** start of AVAILABLE DATA **

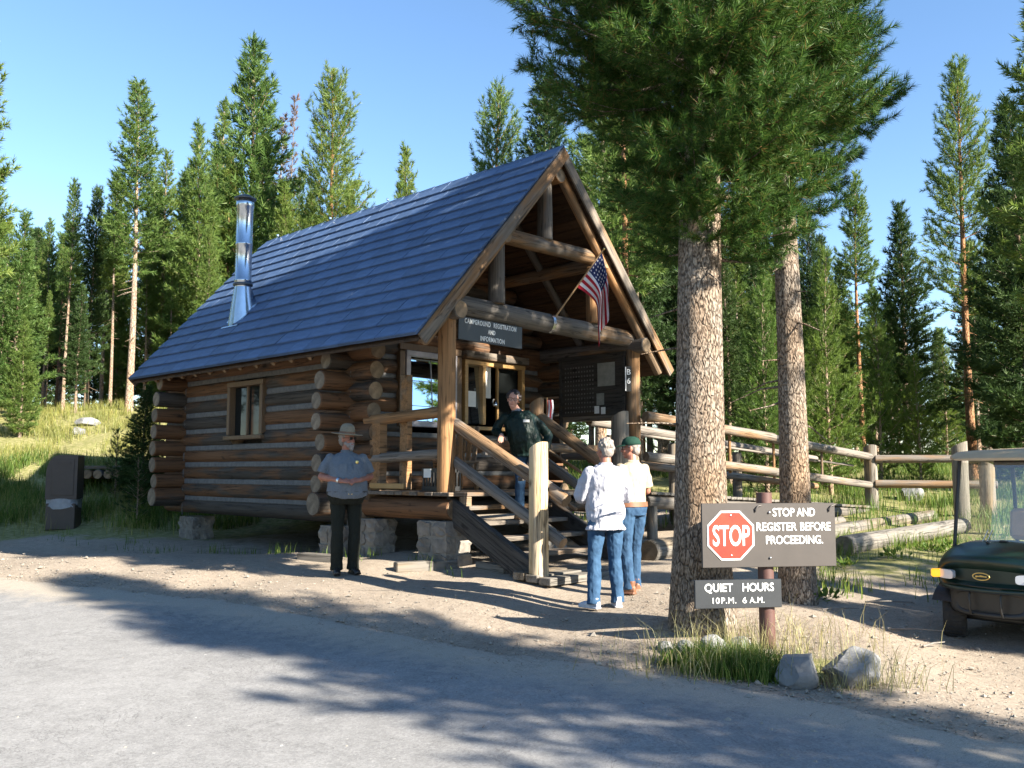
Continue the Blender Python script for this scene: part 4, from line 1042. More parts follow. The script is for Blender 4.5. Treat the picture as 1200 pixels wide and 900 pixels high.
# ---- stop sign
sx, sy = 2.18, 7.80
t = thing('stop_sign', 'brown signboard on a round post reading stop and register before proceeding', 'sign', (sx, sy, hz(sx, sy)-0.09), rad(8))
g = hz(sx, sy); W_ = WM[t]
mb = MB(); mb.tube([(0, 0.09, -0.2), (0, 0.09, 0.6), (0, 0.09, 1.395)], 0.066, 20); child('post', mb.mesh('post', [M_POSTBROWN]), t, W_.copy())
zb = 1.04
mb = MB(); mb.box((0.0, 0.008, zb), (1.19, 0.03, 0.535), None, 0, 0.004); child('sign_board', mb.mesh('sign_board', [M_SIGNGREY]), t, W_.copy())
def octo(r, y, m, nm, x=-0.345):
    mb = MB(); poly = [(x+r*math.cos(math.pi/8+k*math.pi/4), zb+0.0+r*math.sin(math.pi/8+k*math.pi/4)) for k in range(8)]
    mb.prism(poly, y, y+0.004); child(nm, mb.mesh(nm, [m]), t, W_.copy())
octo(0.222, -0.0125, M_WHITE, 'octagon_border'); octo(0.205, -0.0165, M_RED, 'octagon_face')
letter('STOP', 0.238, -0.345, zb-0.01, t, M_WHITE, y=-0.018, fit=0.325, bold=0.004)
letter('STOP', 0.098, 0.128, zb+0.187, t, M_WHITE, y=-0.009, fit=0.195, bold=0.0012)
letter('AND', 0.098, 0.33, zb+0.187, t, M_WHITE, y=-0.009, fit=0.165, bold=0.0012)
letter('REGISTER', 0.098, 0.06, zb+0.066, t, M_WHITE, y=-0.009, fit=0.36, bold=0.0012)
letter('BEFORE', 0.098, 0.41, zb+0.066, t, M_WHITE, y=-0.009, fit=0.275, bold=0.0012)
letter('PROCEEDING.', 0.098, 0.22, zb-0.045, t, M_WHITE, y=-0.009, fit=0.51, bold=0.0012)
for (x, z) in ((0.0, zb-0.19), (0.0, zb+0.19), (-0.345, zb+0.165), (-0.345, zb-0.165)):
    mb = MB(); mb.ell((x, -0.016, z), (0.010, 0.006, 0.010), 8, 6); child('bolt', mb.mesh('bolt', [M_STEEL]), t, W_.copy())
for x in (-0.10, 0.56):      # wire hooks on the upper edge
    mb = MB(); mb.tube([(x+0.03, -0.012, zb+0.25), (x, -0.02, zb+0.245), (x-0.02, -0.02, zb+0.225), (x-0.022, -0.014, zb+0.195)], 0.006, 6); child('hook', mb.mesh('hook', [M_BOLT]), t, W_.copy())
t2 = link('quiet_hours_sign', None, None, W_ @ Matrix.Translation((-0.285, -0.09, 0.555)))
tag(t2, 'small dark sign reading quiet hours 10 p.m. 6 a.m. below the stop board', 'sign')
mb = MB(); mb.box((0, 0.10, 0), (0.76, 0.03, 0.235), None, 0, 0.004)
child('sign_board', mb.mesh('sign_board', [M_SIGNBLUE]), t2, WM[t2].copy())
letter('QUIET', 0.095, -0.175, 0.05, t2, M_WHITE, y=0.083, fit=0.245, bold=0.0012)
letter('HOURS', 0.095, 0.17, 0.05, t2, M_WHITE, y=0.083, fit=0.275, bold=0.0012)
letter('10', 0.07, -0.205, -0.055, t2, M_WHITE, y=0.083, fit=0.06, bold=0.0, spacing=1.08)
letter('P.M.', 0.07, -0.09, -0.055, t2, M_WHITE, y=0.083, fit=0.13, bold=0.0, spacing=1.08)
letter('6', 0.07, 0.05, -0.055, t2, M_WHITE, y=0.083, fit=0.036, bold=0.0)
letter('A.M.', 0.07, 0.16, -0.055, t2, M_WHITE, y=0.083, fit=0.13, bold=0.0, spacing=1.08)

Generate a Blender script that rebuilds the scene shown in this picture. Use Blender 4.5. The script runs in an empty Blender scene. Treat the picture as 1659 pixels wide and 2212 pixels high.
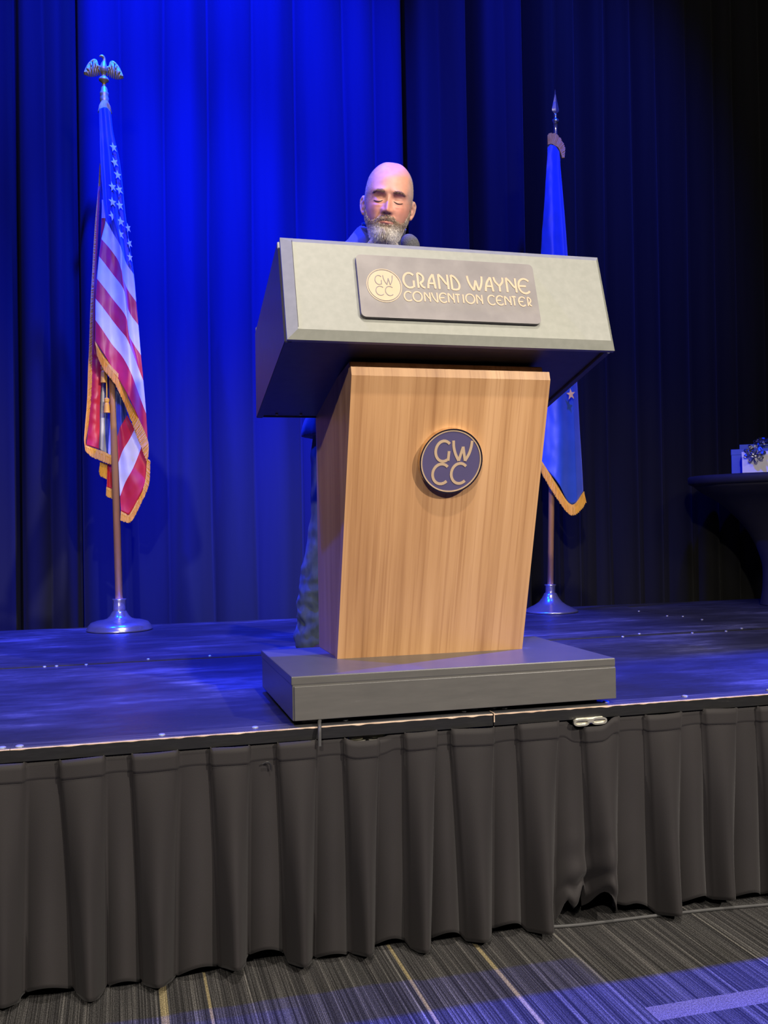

** end of AVAILABLE DATA **

* **CHALLENGE**
Copy every line of the listing that includes the string "scene".

* **SOLUTION FOR THIS PROBLEM**
Continue the Blender Python script for this scene: part 4, from line 1042. More parts follow. The script is for Blender 4.5. Treat the picture as 1200 pixels wide and 900 pixels high.
Generate a Blender script that rebuilds the scene shown in this picture. Use Blender 4.5. The script runs in an empty Blender scene. Treat the picture as 1659 pixels wide and 2212 pixels high.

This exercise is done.